» **Supplied records**:

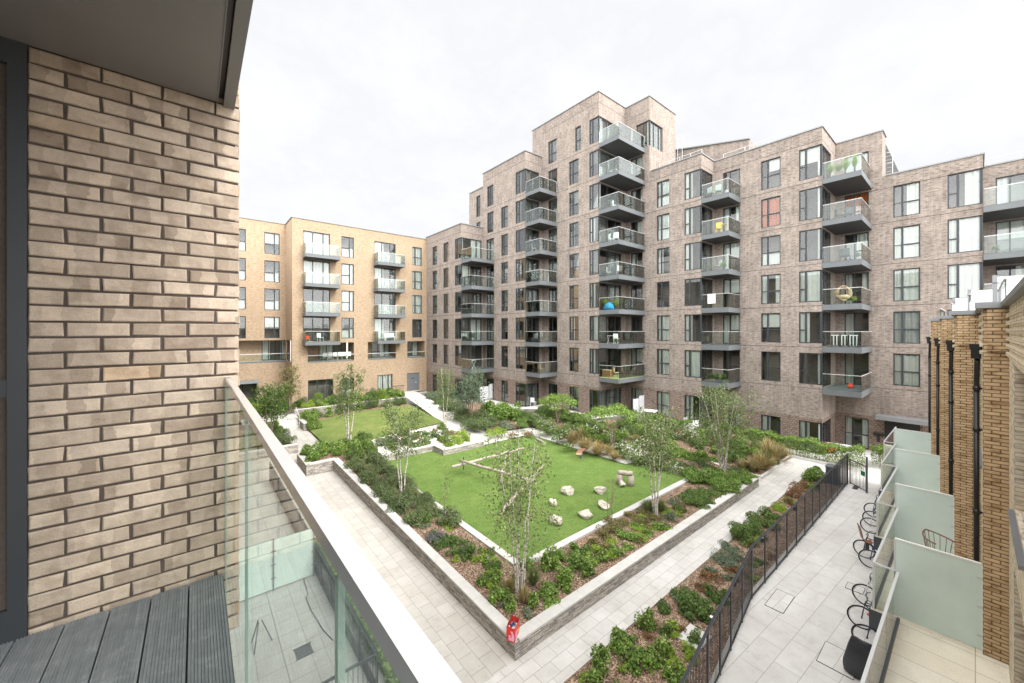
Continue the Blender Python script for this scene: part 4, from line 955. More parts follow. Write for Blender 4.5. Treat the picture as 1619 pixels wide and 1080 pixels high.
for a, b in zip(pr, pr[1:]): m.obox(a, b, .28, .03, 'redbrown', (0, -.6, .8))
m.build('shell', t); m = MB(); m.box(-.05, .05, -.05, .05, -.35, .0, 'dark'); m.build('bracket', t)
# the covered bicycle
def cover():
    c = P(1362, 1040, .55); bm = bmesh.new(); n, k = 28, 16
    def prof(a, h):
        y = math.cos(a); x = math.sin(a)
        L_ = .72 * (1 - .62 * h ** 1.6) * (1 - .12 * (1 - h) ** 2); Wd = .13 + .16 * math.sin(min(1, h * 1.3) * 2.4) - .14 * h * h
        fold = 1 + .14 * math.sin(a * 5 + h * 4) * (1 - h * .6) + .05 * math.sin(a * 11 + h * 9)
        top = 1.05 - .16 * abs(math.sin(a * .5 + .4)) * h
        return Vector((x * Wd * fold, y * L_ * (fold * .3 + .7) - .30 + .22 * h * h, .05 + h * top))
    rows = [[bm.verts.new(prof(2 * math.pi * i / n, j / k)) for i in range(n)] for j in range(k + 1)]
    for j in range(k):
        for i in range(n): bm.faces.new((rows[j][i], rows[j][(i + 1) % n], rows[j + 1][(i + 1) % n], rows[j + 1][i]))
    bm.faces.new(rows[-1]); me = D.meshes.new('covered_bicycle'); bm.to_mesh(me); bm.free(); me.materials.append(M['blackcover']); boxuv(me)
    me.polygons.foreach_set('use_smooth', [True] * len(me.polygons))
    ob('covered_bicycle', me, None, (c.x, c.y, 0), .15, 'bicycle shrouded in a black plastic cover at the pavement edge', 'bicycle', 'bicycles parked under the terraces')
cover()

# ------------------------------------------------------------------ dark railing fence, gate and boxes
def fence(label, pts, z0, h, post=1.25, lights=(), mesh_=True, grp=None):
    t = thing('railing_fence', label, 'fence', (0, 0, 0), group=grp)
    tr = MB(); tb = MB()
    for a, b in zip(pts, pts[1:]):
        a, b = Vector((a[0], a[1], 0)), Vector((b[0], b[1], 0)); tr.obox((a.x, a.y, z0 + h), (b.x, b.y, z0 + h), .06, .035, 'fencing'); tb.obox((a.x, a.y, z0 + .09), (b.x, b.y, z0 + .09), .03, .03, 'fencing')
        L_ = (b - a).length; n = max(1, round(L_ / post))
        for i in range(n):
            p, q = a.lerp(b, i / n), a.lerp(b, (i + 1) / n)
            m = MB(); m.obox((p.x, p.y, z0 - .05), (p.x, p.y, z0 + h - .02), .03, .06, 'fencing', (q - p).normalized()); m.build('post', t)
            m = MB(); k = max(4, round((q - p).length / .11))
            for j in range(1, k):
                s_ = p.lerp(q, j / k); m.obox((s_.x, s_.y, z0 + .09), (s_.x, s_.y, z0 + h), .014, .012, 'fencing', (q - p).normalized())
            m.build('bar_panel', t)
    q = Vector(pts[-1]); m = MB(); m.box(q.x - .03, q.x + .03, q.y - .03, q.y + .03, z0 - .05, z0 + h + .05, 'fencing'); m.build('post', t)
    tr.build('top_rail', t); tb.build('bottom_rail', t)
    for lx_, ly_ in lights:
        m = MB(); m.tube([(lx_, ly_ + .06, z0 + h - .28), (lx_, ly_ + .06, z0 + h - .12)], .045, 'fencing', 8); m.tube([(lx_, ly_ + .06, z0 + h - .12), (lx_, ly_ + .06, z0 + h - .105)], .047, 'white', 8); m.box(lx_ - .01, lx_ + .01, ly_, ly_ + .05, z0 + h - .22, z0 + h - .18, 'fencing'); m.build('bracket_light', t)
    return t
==
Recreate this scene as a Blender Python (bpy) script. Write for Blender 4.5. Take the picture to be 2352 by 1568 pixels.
---
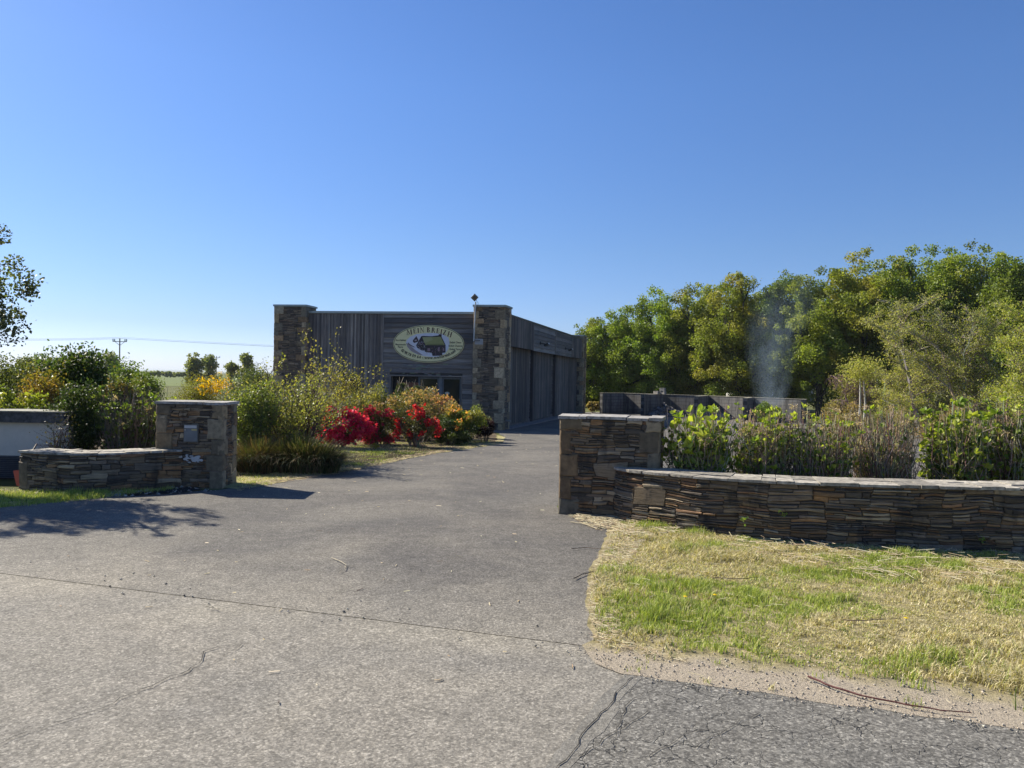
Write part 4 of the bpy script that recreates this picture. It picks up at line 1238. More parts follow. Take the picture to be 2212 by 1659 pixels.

» **Requirements**: Report only how many lines in the entries contain "picture".

» **The solution**: 3